*SHORT EXERCISE*
The listing below should be printed exactly, every line of it. Skip the pictures.

>>

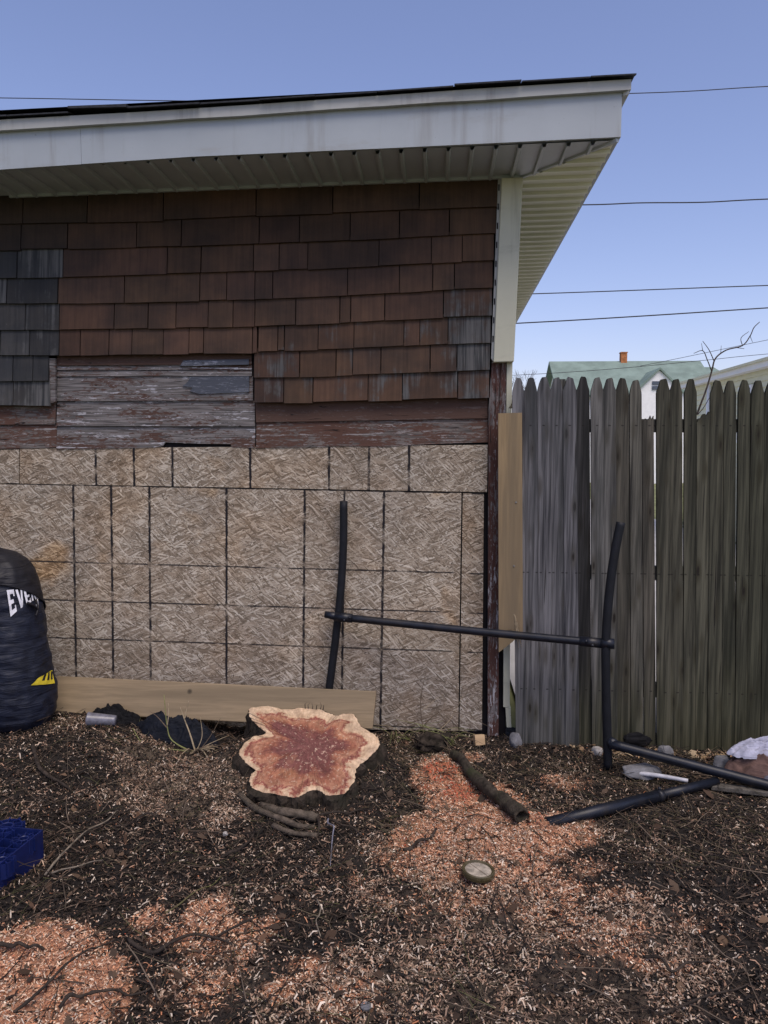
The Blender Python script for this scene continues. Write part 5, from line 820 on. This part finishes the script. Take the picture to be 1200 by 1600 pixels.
wn_ = box('window', (5.17, 9.45, 2.15), (.06, .55, .95), 'hwhite', cg); box('pane', (5.135, 9.45, 2.15), (.02, .45, .85), 'hblue', wn_)
sp_ = empty('bare_sapling', SAP[0][1][0], 'thin bare sapling with crooked twigs rising behind the fence', 'sapling')
root_pt = [(SAP[0][1][0][0]-.02, .35, -.05), (SAP[0][1][0][0]-.01, .35, .8)]
tube('trunk', root_pt+SAP[0][1], .0065, 'twig', sp_, .002, 7)
for r, pts in SAP[1:]: tube('branch', pts, r*.45, 'twig', sp_, r*.25, 6)
def bare_tree(name, base, h, seed, label, r=.09):
    rr = random.Random(seed); parts = []
    def grow(p, d, l, r_, dep):
        q = p+d*l*.5+Vector((rr.gauss(0, .04), 0, 0))*l; e_ = q+(d+Vector((rr.gauss(0, .12), rr.gauss(0, .12), .05))).normalized()*l*.5; parts.append(tube_vf([p, q, e_], r_, r_*.65, 5, 0, False))
        if dep:
            for _ in range(rr.choice((2, 3, 3))): grow(e_, (d+Vector((rr.gauss(0, .5), rr.gauss(0, .5), rr.uniform(.0, .3)))).normalized(), l*rr.uniform(.6, .8), r_*.6, dep-1)
    e = empty(name, base, label, 'tree'); b_ = Vector(base); mesh('trunk', *tube_vf([b_, b_+Vector((.1, 0, h*.35))], r, r*.8, 7), 'twig', e); grow(b_+Vector((.1, 0, h*.35)), Vector((0, 0, 1)), h*.24, r*.7, 5); mesh('crown', *join_vf(parts), 'twig', e); return e
bare_tree('bare_tree', (5.0, 48, -.05), 6.4, 5, 'faint bare tree between the garage corner and the green roof', .10)
bare_tree('bare_tree', (18.6, 60, -.05), 8.2, 8, 'far bare tree behind the pinkish house', .12)
WL = ['high cable crossing behind the garage roof', 'single cable leaving the eave edge below the high one', 'middle cable meeting the lower part of the eave', 'dark cable just above the end of the eave', 'thin low cable running over the green roof', 'short low cable rising to the right above the pinkish house']
for pts, lb, r in zip(WIRES, WL, (.007, .012, .012, .012, .009, .009)): tag(tube('power_line', pts, r, 'wire', None, None, 6, 8), lb, 'cable', 'overhead cables')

<<

*CORRECT RESULT*
The Blender Python script for this scene continues. Write part 5, from line 820 on. This part finishes the script. Take the picture to be 1200 by 1600 pixels.
wn_ = box('window', (5.17, 9.45, 2.15), (.06, .55, .95), 'hwhite', cg); box('pane', (5.135, 9.45, 2.15), (.02, .45, .85), 'hblue', wn_)
sp_ = empty('bare_sapling', SAP[0][1][0], 'thin bare sapling with crooked twigs rising behind the fence', 'sapling')
root_pt = [(SAP[0][1][0][0]-.02, .35, -.05), (SAP[0][1][0][0]-.01, .35, .8)]
tube('trunk', root_pt+SAP[0][1], .0065, 'twig', sp_, .002, 7)
for r, pts in SAP[1:]: tube('branch', pts, r*.45, 'twig', sp_, r*.25, 6)
def bare_tree(name, base, h, seed, label, r=.09):
    rr = random.Random(seed); parts = []
    def grow(p, d, l, r_, dep):
        q = p+d*l*.5+Vector((rr.gauss(0, .04), 0, 0))*l; e_ = q+(d+Vector((rr.gauss(0, .12), rr.gauss(0, .12), .05))).normalized()*l*.5; parts.append(tube_vf([p, q, e_], r_, r_*.65, 5, 0, False))
        if dep:
            for _ in range(rr.choice((2, 3, 3))): grow(e_, (d+Vector((rr.gauss(0, .5), rr.gauss(0, .5), rr.uniform(.0, .3)))).normalized(), l*rr.uniform(.6, .8), r_*.6, dep-1)
    e = empty(name, base, label, 'tree'); b_ = Vector(base); mesh('trunk', *tube_vf([b_, b_+Vector((.1, 0, h*.35))], r, r*.8, 7), 'twig', e); grow(b_+Vector((.1, 0, h*.35)), Vector((0, 0, 1)), h*.24, r*.7, 5); mesh('crown', *join_vf(parts), 'twig', e); return e
bare_tree('bare_tree', (5.0, 48, -.05), 6.4, 5, 'faint bare tree between the garage corner and the green roof', .10)
bare_tree('bare_tree', (18.6, 60, -.05), 8.2, 8, 'far bare tree behind the pinkish house', .12)
WL = ['high cable crossing behind the garage roof', 'single cable leaving the eave edge below the high one', 'middle cable meeting the lower part of the eave', 'dark cable just above the end of the eave', 'thin low cable running over the green roof', 'short low cable rising to the right above the pinkish house']
for pts, lb, r in zip(WIRES, WL, (.007, .012, .012, .012, .009, .009)): tag(tube('power_line', pts, r, 'wire', None, None, 6, 8), lb, 'cable', 'overhead cables')